#### [Written task]
Go through the listing below and list every line with "from".

#### [Data shown]
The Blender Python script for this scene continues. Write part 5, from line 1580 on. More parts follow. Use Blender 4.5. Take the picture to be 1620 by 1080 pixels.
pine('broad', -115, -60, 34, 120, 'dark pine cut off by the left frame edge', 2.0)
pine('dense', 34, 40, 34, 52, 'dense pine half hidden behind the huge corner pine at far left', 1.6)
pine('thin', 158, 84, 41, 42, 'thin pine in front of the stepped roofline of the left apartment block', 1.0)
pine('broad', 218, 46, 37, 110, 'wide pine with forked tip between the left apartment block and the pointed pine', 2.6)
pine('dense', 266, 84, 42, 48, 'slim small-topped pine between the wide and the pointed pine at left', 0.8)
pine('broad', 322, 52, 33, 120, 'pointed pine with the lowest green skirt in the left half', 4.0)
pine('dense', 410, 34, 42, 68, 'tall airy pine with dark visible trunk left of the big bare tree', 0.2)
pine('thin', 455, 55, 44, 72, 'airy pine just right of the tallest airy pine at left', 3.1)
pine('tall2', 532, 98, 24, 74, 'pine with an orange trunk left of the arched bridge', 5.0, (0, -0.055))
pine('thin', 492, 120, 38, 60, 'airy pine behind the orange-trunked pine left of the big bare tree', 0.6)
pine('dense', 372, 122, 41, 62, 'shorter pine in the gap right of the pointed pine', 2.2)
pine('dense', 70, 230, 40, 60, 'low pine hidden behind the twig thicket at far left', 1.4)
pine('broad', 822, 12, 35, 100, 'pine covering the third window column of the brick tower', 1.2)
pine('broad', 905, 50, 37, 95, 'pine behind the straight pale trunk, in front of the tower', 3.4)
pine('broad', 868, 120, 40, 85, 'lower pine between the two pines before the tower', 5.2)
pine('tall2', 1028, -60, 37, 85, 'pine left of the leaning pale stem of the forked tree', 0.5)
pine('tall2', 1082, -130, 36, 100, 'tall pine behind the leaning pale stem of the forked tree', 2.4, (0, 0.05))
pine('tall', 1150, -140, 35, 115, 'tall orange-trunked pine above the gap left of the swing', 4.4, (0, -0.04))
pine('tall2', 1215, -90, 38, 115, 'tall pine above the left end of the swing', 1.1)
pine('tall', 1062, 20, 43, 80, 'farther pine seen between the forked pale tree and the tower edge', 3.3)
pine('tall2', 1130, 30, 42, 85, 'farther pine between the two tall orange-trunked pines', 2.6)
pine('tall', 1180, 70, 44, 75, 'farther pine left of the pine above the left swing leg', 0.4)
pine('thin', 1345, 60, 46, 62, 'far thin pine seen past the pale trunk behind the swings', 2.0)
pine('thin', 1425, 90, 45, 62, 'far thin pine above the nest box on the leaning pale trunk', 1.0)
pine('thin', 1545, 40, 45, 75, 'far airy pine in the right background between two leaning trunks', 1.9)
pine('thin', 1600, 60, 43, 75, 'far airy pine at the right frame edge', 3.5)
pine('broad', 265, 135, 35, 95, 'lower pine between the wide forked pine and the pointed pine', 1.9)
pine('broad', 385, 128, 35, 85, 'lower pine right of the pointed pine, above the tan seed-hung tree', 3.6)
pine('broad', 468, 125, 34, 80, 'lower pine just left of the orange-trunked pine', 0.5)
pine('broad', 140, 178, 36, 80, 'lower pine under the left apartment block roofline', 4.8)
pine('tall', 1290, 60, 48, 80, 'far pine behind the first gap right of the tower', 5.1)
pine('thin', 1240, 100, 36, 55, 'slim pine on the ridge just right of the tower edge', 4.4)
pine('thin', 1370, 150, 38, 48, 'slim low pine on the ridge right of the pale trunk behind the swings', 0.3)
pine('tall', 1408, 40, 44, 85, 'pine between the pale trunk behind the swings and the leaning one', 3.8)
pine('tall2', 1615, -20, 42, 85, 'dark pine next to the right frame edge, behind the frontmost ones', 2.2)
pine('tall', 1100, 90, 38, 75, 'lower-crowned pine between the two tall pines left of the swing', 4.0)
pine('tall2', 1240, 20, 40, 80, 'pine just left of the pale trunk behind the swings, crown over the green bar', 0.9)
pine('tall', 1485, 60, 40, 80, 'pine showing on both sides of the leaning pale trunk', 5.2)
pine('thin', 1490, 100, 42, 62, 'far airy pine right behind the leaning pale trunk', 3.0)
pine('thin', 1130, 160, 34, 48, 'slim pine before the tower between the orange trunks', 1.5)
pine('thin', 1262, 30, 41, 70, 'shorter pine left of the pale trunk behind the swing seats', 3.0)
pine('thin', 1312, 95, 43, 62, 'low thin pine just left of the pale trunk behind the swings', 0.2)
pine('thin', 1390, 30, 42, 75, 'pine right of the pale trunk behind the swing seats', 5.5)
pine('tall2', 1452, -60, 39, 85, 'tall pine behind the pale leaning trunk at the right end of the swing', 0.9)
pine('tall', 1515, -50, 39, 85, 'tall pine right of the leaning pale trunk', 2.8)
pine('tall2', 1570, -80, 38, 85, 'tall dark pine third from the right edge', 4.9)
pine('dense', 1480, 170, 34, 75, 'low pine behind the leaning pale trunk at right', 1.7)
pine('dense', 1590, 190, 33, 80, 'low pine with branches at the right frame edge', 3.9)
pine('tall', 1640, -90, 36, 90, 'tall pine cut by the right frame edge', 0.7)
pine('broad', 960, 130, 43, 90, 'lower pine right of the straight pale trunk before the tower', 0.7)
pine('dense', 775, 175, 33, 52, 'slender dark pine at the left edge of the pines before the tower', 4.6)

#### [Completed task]
The Blender Python script for this scene continues. Write part 5, from line 1580 on. More parts follow. Use Blender 4.5. Take the picture to be 1620 by 1080 pixels.
pine('tall2', 1570, -80, 38, 85, 'tall dark pine third from the right edge', 4.9)